Nada mais representativo dos nossa era atual. Nos últimos anos, o Twitter e o Facebook permitiram que encontrássemos eco para nossas ideias mais pessoais, algumas inconfessáveis em períodos normais da história.
Fosse vivo, Benito Mussolini mediria sua popularidade pelo botão de “curtir”, e não seria pouca. O usuário da internet, sabendo que é uma legião, perdeu até a vergonha de relinchar em público. Ganhou uma plateia para as causas justas (como a defesa da dignidade dos animais) e para as suas causas duvidosas (como uma certa vontade, assumida ou não, de passar o trator na cracolândia). O meio é a mensagem e a mensagem é, no mínimo, estranha: por que vemos tanto espírito no pet e nenhum no marginal?
A verdade é que, juntos, o sentimento de revolta e o compartilhamento de simpatias pela barbárie deram outra dimensão à ideia de justiça. Em defesa dos animais, passamos a pedir a eliminação do ser humano, numa tentativa vã de extirpar do nosso convívio o elemento humano, aquele imprevisível, ingrato, incompreensível, que nos leva ao crime e à barbárie.

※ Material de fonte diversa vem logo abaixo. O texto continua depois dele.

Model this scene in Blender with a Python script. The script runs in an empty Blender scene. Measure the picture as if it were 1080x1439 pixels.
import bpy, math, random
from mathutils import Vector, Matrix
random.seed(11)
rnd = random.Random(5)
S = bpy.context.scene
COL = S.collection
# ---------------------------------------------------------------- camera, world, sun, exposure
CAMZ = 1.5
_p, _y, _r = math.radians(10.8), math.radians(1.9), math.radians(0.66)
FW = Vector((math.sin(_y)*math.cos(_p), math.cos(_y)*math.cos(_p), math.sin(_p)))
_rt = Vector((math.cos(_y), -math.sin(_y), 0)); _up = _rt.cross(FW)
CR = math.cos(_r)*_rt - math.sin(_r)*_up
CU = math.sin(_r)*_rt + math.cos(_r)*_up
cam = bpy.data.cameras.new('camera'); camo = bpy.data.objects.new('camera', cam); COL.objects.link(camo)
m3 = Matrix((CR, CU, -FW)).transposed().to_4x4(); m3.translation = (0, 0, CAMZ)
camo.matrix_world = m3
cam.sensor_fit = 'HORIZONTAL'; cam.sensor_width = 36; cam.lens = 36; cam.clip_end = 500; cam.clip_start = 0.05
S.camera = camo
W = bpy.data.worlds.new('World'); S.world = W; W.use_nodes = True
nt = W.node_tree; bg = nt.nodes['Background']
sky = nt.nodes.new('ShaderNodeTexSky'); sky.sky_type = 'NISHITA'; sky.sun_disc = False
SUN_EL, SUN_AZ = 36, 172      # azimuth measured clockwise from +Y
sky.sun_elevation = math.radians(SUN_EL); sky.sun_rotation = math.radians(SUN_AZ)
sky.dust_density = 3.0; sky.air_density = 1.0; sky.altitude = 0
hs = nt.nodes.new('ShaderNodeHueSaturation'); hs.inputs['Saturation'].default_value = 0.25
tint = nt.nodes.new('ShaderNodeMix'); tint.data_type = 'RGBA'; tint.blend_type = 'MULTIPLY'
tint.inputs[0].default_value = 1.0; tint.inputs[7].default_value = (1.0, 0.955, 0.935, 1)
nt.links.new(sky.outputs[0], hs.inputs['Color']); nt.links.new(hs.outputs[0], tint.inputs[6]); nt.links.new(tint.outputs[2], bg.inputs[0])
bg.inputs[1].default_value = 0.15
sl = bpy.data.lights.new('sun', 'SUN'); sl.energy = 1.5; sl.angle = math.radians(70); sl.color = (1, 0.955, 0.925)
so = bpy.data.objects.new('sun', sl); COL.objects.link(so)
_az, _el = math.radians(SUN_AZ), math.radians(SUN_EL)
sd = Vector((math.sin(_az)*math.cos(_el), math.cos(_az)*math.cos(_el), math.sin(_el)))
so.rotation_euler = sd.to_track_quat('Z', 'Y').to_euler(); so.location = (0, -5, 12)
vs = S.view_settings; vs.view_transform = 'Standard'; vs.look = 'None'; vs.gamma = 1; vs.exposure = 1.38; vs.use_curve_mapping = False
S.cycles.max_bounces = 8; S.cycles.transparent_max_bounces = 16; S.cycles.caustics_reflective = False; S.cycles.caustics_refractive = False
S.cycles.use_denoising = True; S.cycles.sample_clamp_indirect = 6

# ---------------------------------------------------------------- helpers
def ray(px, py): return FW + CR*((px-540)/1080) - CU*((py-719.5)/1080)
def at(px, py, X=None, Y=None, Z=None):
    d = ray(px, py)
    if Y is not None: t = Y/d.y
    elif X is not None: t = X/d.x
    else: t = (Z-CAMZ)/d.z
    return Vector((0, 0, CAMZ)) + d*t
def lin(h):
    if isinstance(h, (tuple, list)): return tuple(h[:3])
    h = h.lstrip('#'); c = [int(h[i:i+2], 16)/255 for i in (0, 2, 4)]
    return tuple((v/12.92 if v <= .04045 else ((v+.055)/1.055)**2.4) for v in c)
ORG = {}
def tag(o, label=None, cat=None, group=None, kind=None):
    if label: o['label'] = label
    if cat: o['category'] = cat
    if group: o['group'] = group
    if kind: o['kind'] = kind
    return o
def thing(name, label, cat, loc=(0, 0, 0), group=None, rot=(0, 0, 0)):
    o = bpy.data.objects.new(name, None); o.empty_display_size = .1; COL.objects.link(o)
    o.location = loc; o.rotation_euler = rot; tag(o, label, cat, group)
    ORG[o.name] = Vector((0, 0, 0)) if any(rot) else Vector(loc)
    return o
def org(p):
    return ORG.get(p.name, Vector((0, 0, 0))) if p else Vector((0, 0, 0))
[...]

A indignação e a revolta nos ajudam a lembrar que somos humanos, e não máquinas indiferentes. Mas, como humanos, nos lembram que estamos sujeitos à mesma barbárie, seja como vítimas, seja como carrascos. Contra a covardia, respondemos com mais covardia. E assim a humanidade segue, no seu inevitável caminho de volta ao tempo em que ainda rastejava.